If we had just provided a photo collage of our mid-morning trip to Zhaozhou Road, the streets may have seemed to be a little sleepy in comparison to some other popular street food destinations in Shanghai.  We arrived a little after the heavy morning rush as to catch vendors when they were available to talk, and as such missed out on the 8:00 AM whirlwind of activity in the stalls and around the nearby wet market.  As we learned from a particularly friendly vendor from Jiangsu province, the main reason that Zhaozhou Road became a hub for street food vendors in the area is that it was convenient for them to buy ingredients there and then immediately set up shop to feed the market’s other patrons.  That being said, it seemed that for the most part the vendors themselves did not interact with each other as much as they did with the market itself.  Most of the vendors we asked did not carry on relationships with the people working at the other end of the street.  The one exception to this rule seemed to be between our Jiangsu friend and the vendor set up directly beside her who sold zhongzi.
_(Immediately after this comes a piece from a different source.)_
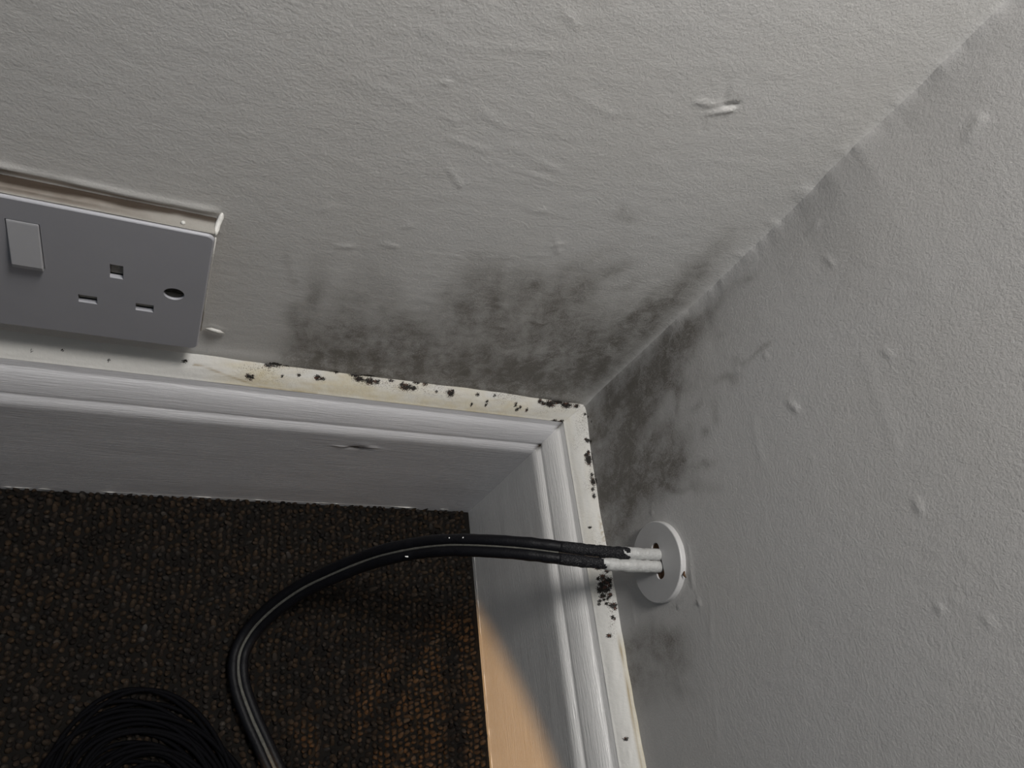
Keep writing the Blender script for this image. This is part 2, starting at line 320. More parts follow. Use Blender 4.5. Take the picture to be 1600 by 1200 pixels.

You may be wondering, after all of this information, about how the food was?  Fear not, blog-goer!  I have the answers you seek.  While going about conducting our five interviews, Xiran, Tyler, and I sampled a wide variety of Chinese street cuisine.  Vendors on Zhaozhou sold jianjiao, Shandong-style pancakes, zhongzi, Xinjiang-style bread (of both the sweet and salty variety), and fried scallion pancakes (in addition to raw pork and vegetables, of which we did not partake).  Although our hunger may have biased our votes, our crew was pretty happy with how everything tasted… except for the zhongzi.  This is personal prejudice, I recognize, but given the option of eating my own sneaker instead of consuming another zhongzi I would seriously consider how much I really need a pair of Nikes.  I digress.  There was something comforting about eating the Chinese equivalent of a quick breakfast—that I cannot deny.  Those days stand out in my memory for many reasons, but if I were to describe theaura of Zhaozhou Road I think it feels surprisingly ordinary.  This is not a street of salesmen aggressively peddling their fake Beats, nor is it a peaceful rock garden.  The shiny financial district is just across the river, but it might as well be half a world away—the people here are working for a living, and that’s how it feels.  There isn’t much time to reminisce about your favorite song when you have mouths to feed back home, wherever home is for you.  That is Zhaozhou Road for me—a loosely-knit community trying to get by, but not doing so in an abrasive or forceful way.